Images are not part of the copy; transcribe all the data exactly.

§ **Information supplied**:
★ ★ ★
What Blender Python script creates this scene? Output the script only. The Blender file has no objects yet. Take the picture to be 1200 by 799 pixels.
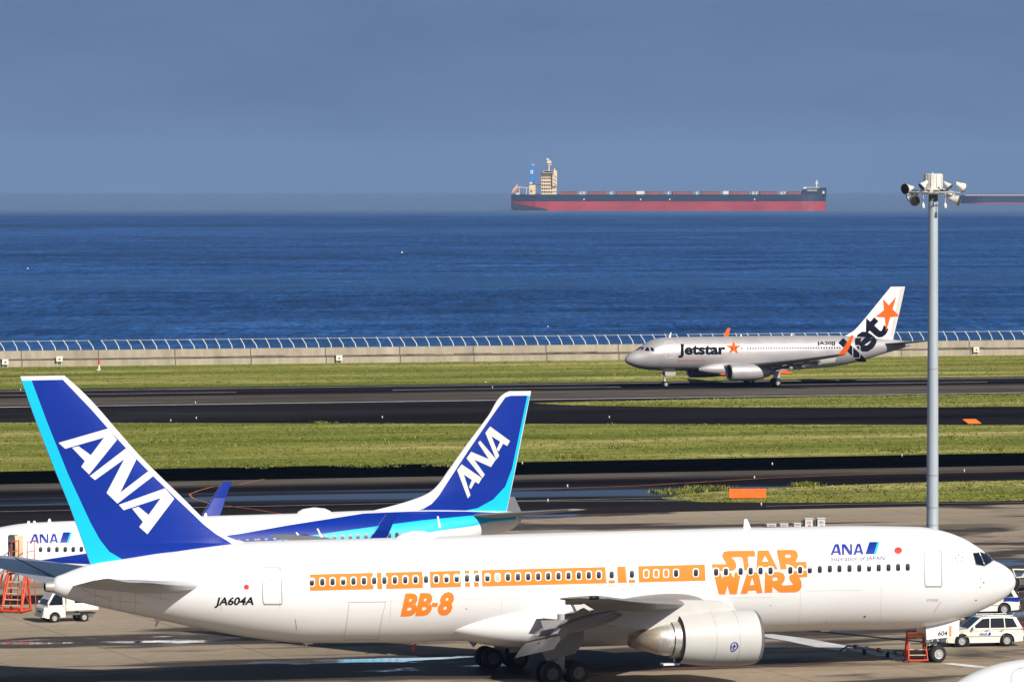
import bpy, bmesh, math, random
import numpy as np
from mathutils import Vector, Matrix
from mathutils.geometry import tessellate_polygon
random.seed(7)
R = math.radians
sc = bpy.context.scene
COL = sc.collection
# ------------------------------------------------------------------ camera
FPX = 6250.0; CAMZ = 26.2; PITCH = math.atan((399.5-208)/FPX)
cam_d = bpy.data.cameras.new('camera'); cam = bpy.data.objects.new('camera', cam_d); COL.objects.link(cam)
cam.location = (0, 0, CAMZ); cam.rotation_euler = (math.pi/2-PITCH, 0, 0)
cam_d.sensor_width = 36; cam_d.lens = 36*FPX/1200; cam_d.clip_start = 1; cam_d.clip_end = 120000
sc.camera = cam
# ------------------------------------------------------------------ light
SUN = Vector((0.914, -1.14, 1.0)).normalized()
el = math.asin(SUN.z); az = math.atan2(SUN.x, SUN.y)
ld = bpy.data.lights.new('sun', 'SUN'); lo = bpy.data.objects.new('sun', ld); COL.objects.link(lo)
ld.energy = 5.0; ld.angle = R(0.5); ld.color = (1.0, 0.94, 0.85)
lo.rotation_euler = SUN.to_track_quat('Z', 'Y').to_euler(); lo.location = (0, 0, 100)
wd = bpy.data.worlds.new('World'); sc.world = wd; wd.use_nodes = True
nt = wd.node_tree; nt.nodes.clear()
def N(nt, t, **k):
    n = nt.nodes.new(t)
    for a, b in k.items(): setattr(n, a, b)
    return n
out = N(nt, 'ShaderNodeOutputWorld'); bg = N(nt, 'ShaderNodeBackground'); sky = N(nt, 'ShaderNodeTexSky')
sky.sky_type = 'NISHITA'; sky.sun_disc = False; sky.sun_elevation = el; sky.sun_rotation = az
sky.air_density = 1.0; sky.dust_density = 1.0; sky.ozone_density = 2.0
bg.inputs[1].default_value = 0.05
# a bank of slate-blue cloud low over the bay: it covers the northern sky up to about 20 degrees
geo = N(nt, 'ShaderNodeTexCoord'); sep = N(nt, 'ShaderNodeSeparateXYZ'); nt.links.new(geo.outputs['Generated'], sep.inputs[0])
mp = N(nt, 'ShaderNodeMapping'); mp.inputs['Scale'].default_value = (14, 14, 60); nt.links.new(geo.outputs['Generated'], mp.inputs[0])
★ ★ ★
§ **Problem solution**:
What Blender Python script creates this scene? Output the script only. The Blender file has no objects yet. Take the picture to be 1200 by 799 pixels.
import bpy, bmesh, math, random
import numpy as np
from mathutils import Vector, Matrix
from mathutils.geometry import tessellate_polygon
random.seed(7)
R = math.radians
sc = bpy.context.scene
COL = sc.collection
# ------------------------------------------------------------------ camera
FPX = 6250.0; CAMZ = 26.2; PITCH = math.atan((399.5-208)/FPX)
cam_d = bpy.data.cameras.new('camera'); cam = bpy.data.objects.new('camera', cam_d); COL.objects.link(cam)
cam.location = (0, 0, CAMZ); cam.rotation_euler = (math.pi/2-PITCH, 0, 0)
cam_d.sensor_width = 36; cam_d.lens = 36*FPX/1200; cam_d.clip_start = 1; cam_d.clip_end = 120000
sc.camera = cam
# ------------------------------------------------------------------ light
SUN = Vector((0.914, -1.14, 1.0)).normalized()
el = math.asin(SUN.z); az = math.atan2(SUN.x, SUN.y)
ld = bpy.data.lights.new('sun', 'SUN'); lo = bpy.data.objects.new('sun', ld); COL.objects.link(lo)
ld.energy = 5.0; ld.angle = R(0.5); ld.color = (1.0, 0.94, 0.85)
lo.rotation_euler = SUN.to_track_quat('Z', 'Y').to_euler(); lo.location = (0, 0, 100)
wd = bpy.data.worlds.new('World'); sc.world = wd; wd.use_nodes = True
nt = wd.node_tree; nt.nodes.clear()
def N(nt, t, **k):
    n = nt.nodes.new(t)
    for a, b in k.items(): setattr(n, a, b)
    return n
out = N(nt, 'ShaderNodeOutputWorld'); bg = N(nt, 'ShaderNodeBackground'); sky = N(nt, 'ShaderNodeTexSky')
sky.sky_type = 'NISHITA'; sky.sun_disc = False; sky.sun_elevation = el; sky.sun_rotation = az
sky.air_density = 1.0; sky.dust_density = 1.0; sky.ozone_density = 2.0
bg.inputs[1].default_value = 0.05
# a bank of slate-blue cloud low over the bay: it covers the northern sky up to about 20 degrees
geo = N(nt, 'ShaderNodeTexCoord'); sep = N(nt, 'ShaderNodeSeparateXYZ'); nt.links.new(geo.outputs['Generated'], sep.inputs[0])
mp = N(nt, 'ShaderNodeMapping'); mp.inputs['Scale'].default_value = (14, 14, 60); nt.links.new(geo.outputs['Generated'], mp.inputs[0])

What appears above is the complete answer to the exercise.